VAT is called Taxe sur la Valeur Ajoutée (TVA) in French or Belasting over de Toegevoegde Waarde (BTW) in Dutch.

If your business is offering goods or services (with some exceptions, such as teachers, journalists, artists, doctors, and lawyers) you may be liable to pay VAT – and charge your clients VAT, too. It is important that you keep accounts (an invoice book) and receipts.

The Belgian VAT rate is set at 21%. VAT must be paid monthly or quarterly, and companies can reclaim the VAT on their professional expenses.

There is also a VAT threshold in Belgium: if your earnings are less than €15,000 you can opt for petite entreprise/kleine onderneming status, which makes you exempt from VAT but also from claiming it back.

Small businesses can claim an exceptional VAT threshold up to €25,000.

Cross-border VAT in Belgium

If you’re selling goods to another VAT-registered business elsewhere in the EU, the customer pays VAT at their own country’s rate.

This also works the other way around, so if you buy goods from another country within the EU, you’ll pay VAT at Belgian rates.

When making a cross-border transaction, you will need the customer’s VAT number. You can check this through the European Commission.

Corporate tax year in Belgium

The Belgian tax year runs from 1 January to 31 December, and tax returns must be submitted annually.

Companies in Belgium will no longer receive a paper tax form. They instead need to file their return electronically via the government’s Biztax application.

Before filing a tax return, companies must register with the tax office and, if necessary, the VAT office – both of which can be done through a one-stop-shop or business counter (guichet d’entreprise in French, ondernemingsloket in Dutch).
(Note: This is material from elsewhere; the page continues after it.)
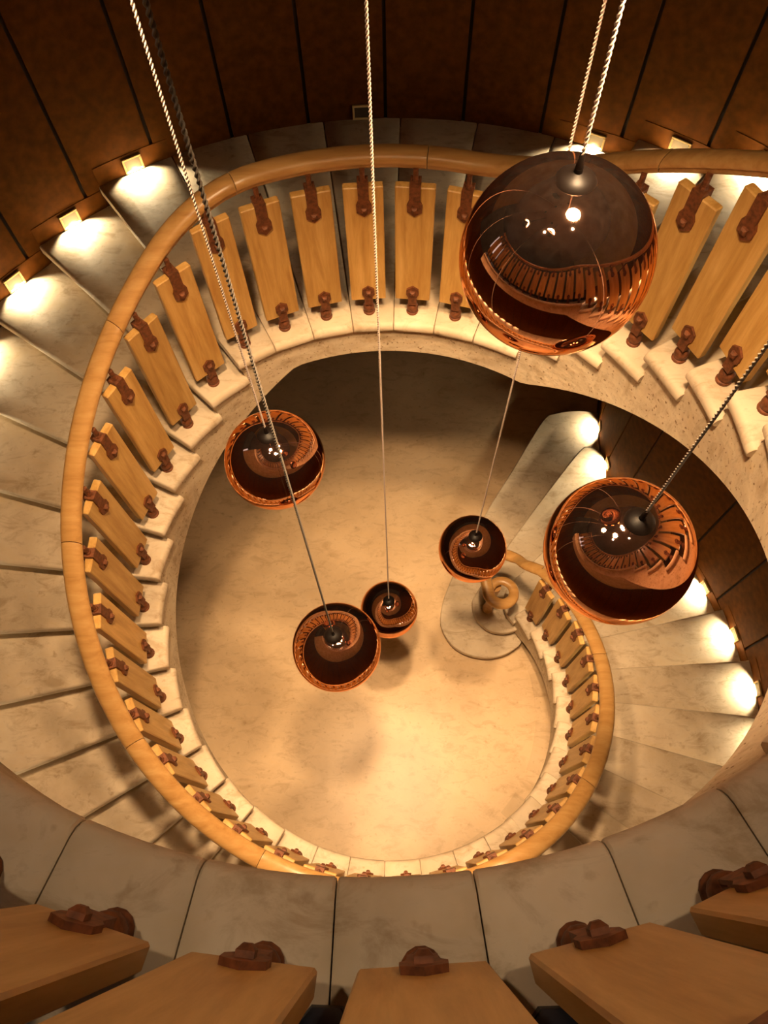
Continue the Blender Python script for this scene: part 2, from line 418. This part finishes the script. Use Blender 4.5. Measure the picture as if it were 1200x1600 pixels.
def bolt(z):
    mb = MB(); mb.loft([[(r * cos(pi / 4 + i * pi / 2), y, z + r * sin(pi / 4 + i * pi / 2)) for i in range(4)] for r, y in ((.0125, -.006), (.0125, -.013), (.006, -.018))])
    return mb
T['upper_bolt'] = tmpl(bolt(.503), 'bolt', M['rust'])
T['lower_bolt'] = tmpl(bolt(.124), 'bolt', M['rust'])
mb = MB(); mb.lathe([(.0215, 0), (.0225, .004), (.0215, .008), (.017, .010), (.0205, .018), (.0215, .028), (.0205, .036), (.015, .046), (.006, .052)], (0, TK / 2, 0), 14)
T['foot_knob'] = tmpl(mb, 'foot_knob', M['rust'], 60)
for k in range(0, 61):
    b_ = bpy.data.objects.new('baluster', T['board']); COL.objects.link(b_); b_.parent = bal
    loc = P(.962 if k < 47 else .979, k, step_level(k)); b_.location = Vector(loc) - bal.location; b_.rotation_euler = (0, 0, ang(k) - pi / 2)
    for nm in ('upper_strap', 'lower_strap', 'rod', 'upper_bolt', 'lower_bolt', 'foot_knob'):
        c = bpy.data.objects.new('bolt' if 'bolt' in nm else nm, T[nm]); COL.objects.link(c); c.parent = b_
bal.location = XY(0, 0, G)

# handrail
def rail_z(k):
    return sum(pitch(k + q) for q in (-.9, -.45, 0, .45, .9)) / 5 + .637
RP = [(-.021, 0), (.021, 0), (.026, .008), (.027, .018), (.033, .022), (.034, .031), (.030, .041), (.020, .048), (.007, .051), (-.007, .051), (-.020, .048), (-.030, .041), (-.034, .031), (-.033, .022), (-.027, .018), (-.026, .008)]
def rail_ring(pos, outward, sc=1.0):
    return [XY(pos[0] + outward[0] * u * sc, pos[1] + outward[1] * u * sc, pos[2] + v * sc) for u, v in RP]
def rail_at(k, sc=1.0):
    a = ang(k); return rail_ring((1.002 * cos(a), 1.002 * sin(a), rail_z(k)), (cos(a), sin(a)), sc)
cuts = [-.6 + 0, 3.0, 7, 11, 15.2, 18.4, 22, 25.6, 28.65, 32.2, 36.2, 40, 44, 48, 52, 56, 60.5]
for a_, b_ in zip(cuts, cuts[1:]):
    a_ += .006; b_ -= .006
    m_ = max(8, int((b_ - a_) * 5))
    rings = [rail_at(a_, .985)] + [rail_at(a_ + .02 + (b_ - a_ - .04) * i / m_) for i in range(m_ + 1)] + [rail_at(b_, .985)]
    MB().loft(rings).build('rail_section', M['rail'], bal, 35)
# volute: the rail leaves the circle and curls over the newel
RC = (.655, .535, .262)
ctl = [(1.002 * cos(ang(-.6)), 1.002 * sin(ang(-.6)), rail_z(-.6)), (.985 * cos(ang(-1.15)), .985 * sin(ang(-1.15)), rail_z(-1.1) - .02), (.735, .690, .40), (.660, .735, .355), (.590, .705, .32), (.562, .635, .295)]
ctl += [(RC[0] + (.085 - .002 * q) * cos(radians(170 + 36 * q)), RC[1] + (.085 - .002 * q) * sin(radians(170 + 36 * q)), RC[2] + .022 * max(0, 1 - q / 5)) for q in range(0, 12)]
vp_ = smooth_line(ctl, 8)
rings = []
for i, p in enumerate(vp_):
    a_ = Vector(vp_[max(0, i - 1)]); b_ = Vector(vp_[min(len(vp_) - 1, i + 1)]); t = (b_ - a_).to_2d().normalized()
    sc = 1.0 - .34 * max(0, (i / len(vp_) - .45)) / .55
    rings.append(rail_ring(p, (t.y, -t.x), sc))
MB().loft(rings).build('volute', M['rail'], bal, 40)
mb = MB(); c = XY(.630, .585, -2 * RISE)
mb.lathe([(.052, 0), (.055, .02), (.048, .05), (.040, .09), (.038, .30), (.042, .48), (.05, .62), (.05, .67)], c, 20)
mb.build('newel_post', M['rail'], bal, 50)

# ------------------------------------------------------------------ step lights
ORD = ['zeroth', 'first', 'second', 'third', 'fourth', 'fifth', 'sixth', 'seventh', 'eighth', 'ninth', 'tenth', 'eleventh', 'twelfth', 'thirteenth', 'fourteenth']
def step_light(loc, rz, label, on=True):
    # local y points into the wall
    W_, H_, B_ = .062, .050, .013
    mb = MB()
    mb.box(-W_, W_, -.010, .004, -H_, -H_ + B_, .002); mb.box(-W_, W_, -.010, .004, H_ - B_, H_, .002)
    mb.box(-W_, -W_ + B_, -.010, .004, -H_ + B_, H_ - B_, .002); mb.box(W_ - B_, W_, -.010, .004, -H_ + B_, H_ - B_, .002)
    o = empty('step_light', loc, rz)
    mb.build('frame', M['brass'], o)
    MB().box(-W_ + B_, W_ - B_, -.002, .002, -H_ + B_, H_ - B_).build('lens', M['lens'] if on else M['lens_off'], o)
    tag(o, label, 'step light', 'recessed lights along the stair wall')
    if on:
        l = bpy.data.lights.new('step_lamp', 'SPOT'); l.energy = STEP_W; l.color = STEPCOL; l.spot_size = radians(138); l.spot_blend = .14; l.shadow_soft_size = .012
        lo = bpy.data.objects.new('step_lamp', l); COL.objects.link(lo); lo.parent = o; lo.location = (0, -.022, -.0)
        lo.rotation_euler = (radians(-36), 0, 0)
    return o
def light_on_stair(k, label, on=True):
    return step_light(P(R_WALL - .006, k + .08, step_level(k) + .038), ang(k + .08) - pi / 2, label, on)
for k in range(1, 10): light_on_stair(k, 'recessed brass step light above the %s tread of the bottom flight' % ORD[k + 4] if k < 9 else 'recessed brass light at the foot of the first landing')
for k in range(16, 28): light_on_stair(k, 'recessed brass step light above the %s tread of the left-hand flight' % ORD[k - 15])
light_on_stair(28, 'recessed brass step light where the left-hand flight meets the top landing')
light_on_stair(31, 'unlit recessed square light at the middle of the top landing', False)
light_on_stair(34, 'recessed brass light beside the largest copper pendant')
for k in range(35, 47): light_on_stair(k, 'recessed brass step light above the %s tread of the flight rising to the right' % ORD[k - 34])
def at_path(i, t): a_, b_ = Vector(path[i]), Vector(path[i + 1]); q = a_.lerp(b_, t); d_ = b_ - a_; return q, math.atan2(d_.y, d_.x) + pi
for (i, t, z, nm) in ((5, .62, -3 * RISE, 'first'), (3, .85, -2 * RISE, 'second'), (2, .4, -1 * RISE, 'third'), (1, .0, 0, 'fourth')):
    q, a_ = at_path(i, t)
    step_light(XY(q.x - .004, q.y, z + .038), a_ , 'recessed brass step light above the %s tread of the bottom flight' % nm)

# ------------------------------------------------------------------ pendants
def cord(p0, p1, m, r, parent, pitch_len):
    L = p1[2] - p0[2]; mb = MB(); turns = L / pitch_len; nst = max(4, int(turns * 7))
    for ph in (0, pi):
        rings = []
        for i in range(nst + 1):
            a_ = 2 * pi * turns * i / nst + ph; z = p0[2] + L * i / nst
            cx, cy = p0[0] + r * .5 * cos(a_), p0[1] + r * .5 * sin(a_)
            rings.append([(cx + r * .58 * cos(q * pi / 2.5), cy + r * .58 * sin(q * pi / 2.5), z) for q in range(5)])
        mb.loft(rings)
    return mb.build('cable', m, parent, 80)
def pendant(x, y, z, label, cm, R=.15):
    o = empty('pendant_lamp', XY(x, y, z)); tag(o, label, 'pendant lamp', 'copper globe pendants hanging down the well')
    r = R * S
    prof = [(r * sin(t), r * cos(t)) for t in [radians(11) + radians(169) * i / 40 for i in range(41)]]
    prof[-1] = (.001, -r)
    g = MB().lathe([(a_, b_) for a_, b_ in prof], (0, 0, 0), 64).build('globe', M['copper'], o, 80)
    zt = r * .968
    cr = r * .205
    cap = MB().lathe([(cr * .95, zt - .010), (cr, zt - .004), (cr * .98, zt + .001), (cr * .88, zt + .009), (cr * .66, zt + .017), (cr * .36, zt + .022), (cr * .2, zt + .024), (cr * .19, zt + .034)], (0, 0, 0), 32).build('cap', M['cap'], o, 50)
    MB().lathe([(.0075, zt + .020), (.0085, zt + .034), (.0075, zt + .050), (.0055, zt + .064), (.003, zt + .070)], (0, 0, 0), 14).build('cord_grip', M['cap'], o, 50)
    cord((0, 0, zt + .05), (0, 0, S * (Z_CEIL - z) - .02), M[cm], .0046, o, .026)
    MB().lathe([(.05, S * (Z_CEIL - z)), (.05, S * (Z_CEIL - z) - .02), (.01, S * (Z_CEIL - z) - .03)], (0, 0, 0), 20).build('ceiling_rose', M['cap'], o, 50)
    return o
pendant(.2849, -.0381, 3.6284, 'largest and nearest copper globe pendant at upper right', 'cord_white')
pendant(.4845, -.3217, 3.1061, 'copper globe pendant at right on a grey cord, second largest in view', 'cord_mid')
pendant(-.328, .1948, 2.5561, 'copper globe pendant at left in front of the left flight edge', 'cord_white')
pendant(-.1704, -.2404, 2.0293, 'copper globe pendant on a dark cord, lower left over the floor', 'cord_grey')
pendant(.371, .3473, 1.4441, 'copper globe pendant just above the newel post', 'cord_white')
pendant(-.0059, .2917, .7344, 'smallest copper globe pendant, lowest down near the centre', 'cord_white')

# ------------------------------------------------------------------ hanging spotlights above the well
for i, (x, y, z, wh) in enumerate(((.35, -.07, 4.36, 'nearest the flight rising to the right'), (-.34, -.02, 4.36, 'nearest the left-hand flight'), (.02, -.30, 4.40, 'nearest the gallery rail'), (.17, .29, 4.42, 'nearest the top landing'))):
    o = empty('hanging_spotlight', XY(x, y, z))
    tag(o, 'black spotlight hanging above the well, ' + wh, 'spotlight', 'spotlights hanging above the well')
    MB().lathe([(.06, 0), (.075, 0), (.075, .16), (.05, .19), (.012, .20), (.06, .10)], (0, 0, 0), 24).build('housing', M['cap'], o, 50)
    MB().lathe([(.06, .012), (.06, .016), (.001, .016)], (0, 0, 0), 20).build('lamp', M['bulb'], o)
    MB().tube((0, 0, .19), (0, 0, S * (Z_CEIL - z)), .008).build('drop_rod', M['cap'], o, 50)
    l = bpy.data.lights.new('spot', 'SPOT'); l.energy = DOWN_W * (.85 if i < 2 else 1.6); l.color = WARM; l.spot_size = radians(84 if i < 2 else 46); l.spot_blend = 1.0; l.shadow_soft_size = .12
    lo = bpy.data.objects.new('spot_lamp', l); COL.objects.link(lo); lo.parent = o; lo.location = (0, 0, -.02)

# added fill lamps in the ceiling, to brighten the near slab and boards
for x, y, wh in ((.45, -.48, 'right'), (-.45, -.48, 'left')):
    o = empty('gallery_fill_lamp', XY(x, y, Z_CEIL)); tag(o, 'added fill lamp in the ceiling over the gallery rail, on the %s side' % wh, 'fill lamp', 'added fill lamps over the gallery rail')
    MB().lathe([(.075, 0), (.075, -.012), (.055, -.014), (.05, -.002)], (0, 0, 0), 28).build('trim_ring', M['white'], o, 50)
    MB().lathe([(.05, -.003), (.04, -.007), (.001, -.008)], (0, 0, 0), 24).build('lamp', M['fill_disc'], o, 60)
    l = bpy.data.lights.new('gallery_fill_light', 'SPOT'); l.energy = FILL_W; l.color = (1, .72, .45); l.shadow_soft_size = .05; l.spot_size = radians(66); l.spot_blend = .5
    lo = bpy.data.objects.new('gallery_fill_light', l); COL.objects.link(lo); lo.parent = o; lo.location = (0, 0, -.07)

# ------------------------------------------------------------------ shoes of whoever leans on the rail
def shoe(x, y, rz, label):
    o = empty('shoe', XY(x, y, TOP), rz); tag(o, label, 'shoe', 'dark shoes behind the balusters')
    secs = [(-.28, .030, .02, .10), (-.25, .036, .0, .11), (-.18, .036, 0, .105), (-.12, .040, 0, .085), (-.06, .046, 0, .065), (-.02, .040, 0, .05), (0, .022, .004, .035)]
    mb = MB(); mb.loft([[(w_ * cos(t), yy, .02 + (h - .02) * max(0, sin(t))) for t in [pi * i / 10 for i in range(11)]] + [(0, yy, .018)] for yy, w_, lo_, h in secs]); mb.build('upper', M['shoe'], o, 60)
    mb = MB(); mb.loft([[(w_ * 1.08, yy * 1.02, 0), (w_ * 1.08, yy * 1.02, .024), (-w_ * 1.08, yy * 1.02, .024), (-w_ * 1.08, yy * 1.02, 0)] for yy, w_, lo_, h in secs]); mb.build('sole', M['sole'], o)
    return o

shoe(-.040, -1.022, -.03, 'dark shoe toe between the two boards left of centre')
shoe(.190, -1.022, .03, 'dark shoe toe between the two boards right of centre')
If you are non-resident with a Belgian-earned income, you have to inform your competent tax collectors office, who will send you a tax return each year. You can also pay by post or online.

How to file your corporate tax return in Belgium

The filing deadline for 2019 corporate tax returns is 30 June 2020, but this could change as deadlines have regularly been postponed in recent years. 

Companies typically make their Belgian corporate tax payments in four instalments:

  • First quarter: no later than 10 April
  • Second quarter: no later than 10 July
  • Third quarter: no later than 10 October
  • Fourth quarter: no later than 20 December

The government can calculate the company’s tax bill automatically in the event of a late return.

How much companies are charged is estimated based on factors including turnover and number of employees, and varies by industry sector.

Companies who file late must pay a surcharge. The surcharge depends on the company’s previous filing record and its (deemed) intention to avoid taxation. The government can also apply fines or legal sanctions to companies who fail to pay corporate tax.

Other types of business tax in Belgium

Capital gains on shares

Capital gains on qualifying shares realized without meeting the one-year holding requirement are taxed at 25.5% (25% plus a 2% crisis tax, which can be offset against available tax losses), provided certain conditions are met. Gains on non-qualifying shares are subject to the 29.58% rate.

From 2021, Capital gains on qualifying shares realised when meeting all conditions remain fully exempt. Non-qualifying shares will be subject to the 25% rate.

Tax law in Belgium

Minimum tax base

Companies with profits of more than €1 million face limits on how much they can deduct from their corporate tax bills.

Some deductions (such as tax losses carried forward) will only be deductible up to 70% on the taxable profit that exceeds €1m.

Corporate tax advice in Belgium

You can find an accountant (expert-comptable in French, accountant or belastingconsulent in Dutch) through the website of the Instituut van de Accountants en de Belastingconsulenten (French or Dutch only).